Freshwater: A Christian Conspiracy Theory

I haven’t re-read R. Kelly Hamilton’s summary brief in order to write a comprehensive post yet (and I may gouge my eyes out in order to avoid doing so), but one of the more interesting (and paranoid) parts of the brief is his invocation of conspiracies to account for the jam Freshwater is in. I’ll sketch one of them below the fold to give the flavor of the reasoning (I use that term loosely) Hamilton engages in.

It’s liberal Christians what done it

Over the course of 10 pages in the first part of his brief Hamilton advances the notion that Freshwater was set up–framed, scapegoated, you pick one–by a cabal of liberal Christians bent on discrediting him and somehow or other screwing the school district and/or insurance company out of money. I have no idea where that came from–I don’t recall any foreshadowing in the administrative hearing–but it’s a significant part of Hamilton’s defense of Freshwater in the brief.

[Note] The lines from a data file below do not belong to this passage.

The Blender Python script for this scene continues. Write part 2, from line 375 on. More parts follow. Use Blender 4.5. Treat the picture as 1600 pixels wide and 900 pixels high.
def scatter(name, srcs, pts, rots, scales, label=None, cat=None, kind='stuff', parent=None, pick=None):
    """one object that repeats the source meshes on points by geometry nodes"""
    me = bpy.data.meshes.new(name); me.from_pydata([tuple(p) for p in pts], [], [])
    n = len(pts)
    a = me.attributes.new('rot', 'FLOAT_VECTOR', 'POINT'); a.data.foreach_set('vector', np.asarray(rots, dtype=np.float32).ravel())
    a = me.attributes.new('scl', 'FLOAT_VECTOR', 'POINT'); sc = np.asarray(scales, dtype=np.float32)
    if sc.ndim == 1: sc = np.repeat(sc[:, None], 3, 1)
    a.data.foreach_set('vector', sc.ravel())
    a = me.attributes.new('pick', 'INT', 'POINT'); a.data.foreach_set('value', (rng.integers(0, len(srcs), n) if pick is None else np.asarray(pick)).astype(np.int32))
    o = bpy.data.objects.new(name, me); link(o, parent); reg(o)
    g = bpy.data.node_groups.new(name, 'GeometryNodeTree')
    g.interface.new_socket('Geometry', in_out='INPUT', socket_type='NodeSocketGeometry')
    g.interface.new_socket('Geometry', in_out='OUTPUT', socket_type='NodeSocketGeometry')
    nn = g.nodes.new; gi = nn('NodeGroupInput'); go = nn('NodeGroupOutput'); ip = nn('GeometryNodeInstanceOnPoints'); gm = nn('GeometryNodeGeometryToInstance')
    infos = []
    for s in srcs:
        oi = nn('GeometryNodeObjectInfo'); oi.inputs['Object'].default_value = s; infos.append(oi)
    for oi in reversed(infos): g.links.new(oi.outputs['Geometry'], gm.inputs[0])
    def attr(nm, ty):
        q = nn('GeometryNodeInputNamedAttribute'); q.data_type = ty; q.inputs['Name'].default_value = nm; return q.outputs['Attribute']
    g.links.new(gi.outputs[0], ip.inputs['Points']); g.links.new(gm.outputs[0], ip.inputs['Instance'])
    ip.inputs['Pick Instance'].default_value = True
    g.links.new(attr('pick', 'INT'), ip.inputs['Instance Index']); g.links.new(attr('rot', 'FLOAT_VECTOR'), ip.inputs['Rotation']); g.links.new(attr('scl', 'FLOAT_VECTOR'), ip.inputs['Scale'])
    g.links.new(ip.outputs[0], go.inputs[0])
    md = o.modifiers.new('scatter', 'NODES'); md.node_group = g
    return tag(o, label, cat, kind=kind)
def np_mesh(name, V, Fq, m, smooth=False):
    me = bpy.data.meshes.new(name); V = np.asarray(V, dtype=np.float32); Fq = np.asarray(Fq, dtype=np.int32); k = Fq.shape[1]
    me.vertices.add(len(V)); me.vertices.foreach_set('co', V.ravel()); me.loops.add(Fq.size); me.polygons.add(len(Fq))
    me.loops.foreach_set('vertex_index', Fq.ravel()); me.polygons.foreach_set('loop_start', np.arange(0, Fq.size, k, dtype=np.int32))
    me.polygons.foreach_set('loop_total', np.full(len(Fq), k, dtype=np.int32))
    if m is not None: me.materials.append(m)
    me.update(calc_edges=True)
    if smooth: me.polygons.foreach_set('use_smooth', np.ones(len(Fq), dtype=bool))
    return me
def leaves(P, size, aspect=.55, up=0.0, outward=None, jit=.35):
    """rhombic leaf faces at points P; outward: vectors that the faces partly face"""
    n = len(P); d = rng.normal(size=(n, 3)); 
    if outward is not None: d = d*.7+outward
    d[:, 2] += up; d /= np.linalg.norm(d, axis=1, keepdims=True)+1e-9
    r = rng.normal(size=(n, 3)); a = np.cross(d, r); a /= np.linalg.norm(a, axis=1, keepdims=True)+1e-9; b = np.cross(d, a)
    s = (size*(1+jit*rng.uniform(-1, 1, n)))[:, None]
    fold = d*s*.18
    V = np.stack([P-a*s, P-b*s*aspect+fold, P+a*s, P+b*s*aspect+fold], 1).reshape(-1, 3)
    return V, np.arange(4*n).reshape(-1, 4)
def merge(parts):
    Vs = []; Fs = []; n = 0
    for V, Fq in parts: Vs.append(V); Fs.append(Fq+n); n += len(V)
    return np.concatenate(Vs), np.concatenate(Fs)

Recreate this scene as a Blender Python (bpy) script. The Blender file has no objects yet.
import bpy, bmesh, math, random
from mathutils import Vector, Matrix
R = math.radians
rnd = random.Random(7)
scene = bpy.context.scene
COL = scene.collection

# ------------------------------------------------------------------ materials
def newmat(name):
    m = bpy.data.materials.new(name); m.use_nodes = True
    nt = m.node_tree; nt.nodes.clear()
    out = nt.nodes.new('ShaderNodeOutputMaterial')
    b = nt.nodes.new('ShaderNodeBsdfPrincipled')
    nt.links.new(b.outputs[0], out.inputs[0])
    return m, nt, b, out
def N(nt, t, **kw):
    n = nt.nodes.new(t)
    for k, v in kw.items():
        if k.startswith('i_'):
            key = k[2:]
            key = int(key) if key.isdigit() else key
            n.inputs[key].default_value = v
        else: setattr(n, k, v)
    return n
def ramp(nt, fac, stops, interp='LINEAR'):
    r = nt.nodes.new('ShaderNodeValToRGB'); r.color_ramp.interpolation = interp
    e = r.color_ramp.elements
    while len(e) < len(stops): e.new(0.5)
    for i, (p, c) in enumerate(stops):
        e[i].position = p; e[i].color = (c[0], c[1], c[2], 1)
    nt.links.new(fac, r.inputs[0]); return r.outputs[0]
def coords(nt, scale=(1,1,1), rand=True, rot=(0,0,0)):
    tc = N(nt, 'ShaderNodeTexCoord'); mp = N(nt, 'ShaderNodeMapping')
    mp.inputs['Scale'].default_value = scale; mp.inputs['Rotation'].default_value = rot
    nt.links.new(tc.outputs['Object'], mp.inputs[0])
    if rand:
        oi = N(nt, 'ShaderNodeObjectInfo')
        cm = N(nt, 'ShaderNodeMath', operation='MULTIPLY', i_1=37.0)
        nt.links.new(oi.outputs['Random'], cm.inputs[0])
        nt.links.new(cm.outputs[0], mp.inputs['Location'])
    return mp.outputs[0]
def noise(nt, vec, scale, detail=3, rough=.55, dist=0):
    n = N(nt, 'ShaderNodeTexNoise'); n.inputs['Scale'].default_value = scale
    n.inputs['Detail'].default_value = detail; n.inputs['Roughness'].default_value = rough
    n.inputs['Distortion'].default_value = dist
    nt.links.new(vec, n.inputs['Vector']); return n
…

First the groundwork. We learn early in the brief in a section titled “Evidentiary Considerations” that Superintendent Steve Short and the investigators from HR OnCall were bullies:

Lord Acton famously asserted “Power corrupts and absolute power corrupts absolutely.” Corrupted power is in part why this case came about. Part of the reason why this case developed is as old as the Bible and occurs in too many school yards across the nation. Part of this case is about bullies, about bullying, being bigger, stronger or having some kind of power that is misused. Superintendent Short and HR on Call, Inc., the delegates of the BOE, misused their power. They misused their power willfully, in part because of incompetence but also because of a lack of integrity. Evidence shows they misused their power intentionally and in some acts even maliciously in violation of BOE Policy 3361.01 - Threatening Behavior Toward Staff Member. (p. 37)

But then we are told that in spite of being powerful bullies (“absolute power,” remember), they (along with Freshwater) were actually no more than helpless pawns:

Could it be that John Freshwater and Superintendent Short were pawns of a larger scheme for which they were simply game pieces to be moved around? (p. 38)

With the groundwork in place, Hamilton introduces the conspiracy theory starting on page 46 where he claims that Lynda Weston, former Director of Teaching and Learning, has a personal animus toward Freshwater:

Although Dr. Weston lacked any “rapport” with John Freshwater she was clearly troubled, maybe even jealous, by the positive rapport Teacher Freshwater had with his students. Dr. Weston’s personal motivations toward John Freshwater prevented her from respecting the validity of the “OAT scores” (Ohio Achievement Tests) achieved by Teacher Freshwater and his students. (p. 46)

In the next paragraph Hamilton introduces former Board of Education President Ian Watson:

Former board member-witness Ian Watson’s interest in this matter was to be expected as he was the BOE president. But it seems Ian Watson’s interest went beyond just that of a BOE member considering he conducted his own “investigation” and contacted the American Civil Liberties Union. Ian Watson’s participation with HR on Call, Inc.’s investigation is evident and reveals involvement when examining the May 15, 2008, audio transcript of the interview HR on Call, Inc. conducted of John Freshwater. HR on Call, Inc.’s Thomas Herlevi stated to John Freshwater on May 15, 2008, in pertinent part: “It is very possible, and the purpose of that is if we talk to some people to get some information, if there’s anything there that we feel you should have the opportunity to respond to, we want you to have that opportunity. Okay, rather then, you know, just, you don’t know and you never get a chance to respond. (inaudible) So therefore there will, and we’ll let you know ah if we have that need, and we’ll certainly work with Ian as well and it will be with a little bit of notice, you know, and we’ll make sure it fits everybody’s schedule, then again our goal is.”(pp. 46-47; bolding Hamilton’s)

And then comes the conspiracy theory:

Combine the “more than probably ten” conversations Ian Watson had with Steve Dennis with the fact Mr. Watson and Dr. Weston attend the same “..socially active church” which is “..interested in social issues” upon which Mr. Watson serves on the church’s board, and an impression is made that Mr. Watson’s interest in this matter transcended his capacity as a BOE member. (p. 47)

But what is that interest that transcended his capacity as a BOE member? That becomes clear in the next paragraph:

Is it possible this matter is less about John Freshwater but maybe a guise as the matter could serve dual ends in furthering a socially active church while providing a prospect for reaping funds from public coffers, or insurance proceeds, money seemingly nobody will miss? The only missing element of such a plan would be the necessity to create an outcast. (pp 47-48)

There you have it: Two Christians (Watson and Weston) from a “socially active” liberal Protestant church plotted with a Roman Catholic (Steve Dennis) to frame John Freshwater (a conservative Christian) in order to “further” (how?) a socially active church and to somehow run a scam that takes funds from public coffers and insurance companies (though where those funds are supposed to go isn’t made clear), using the administrators and investigators as bullies and pawns. How stupid of me not to have thought of that (with apologies to THH).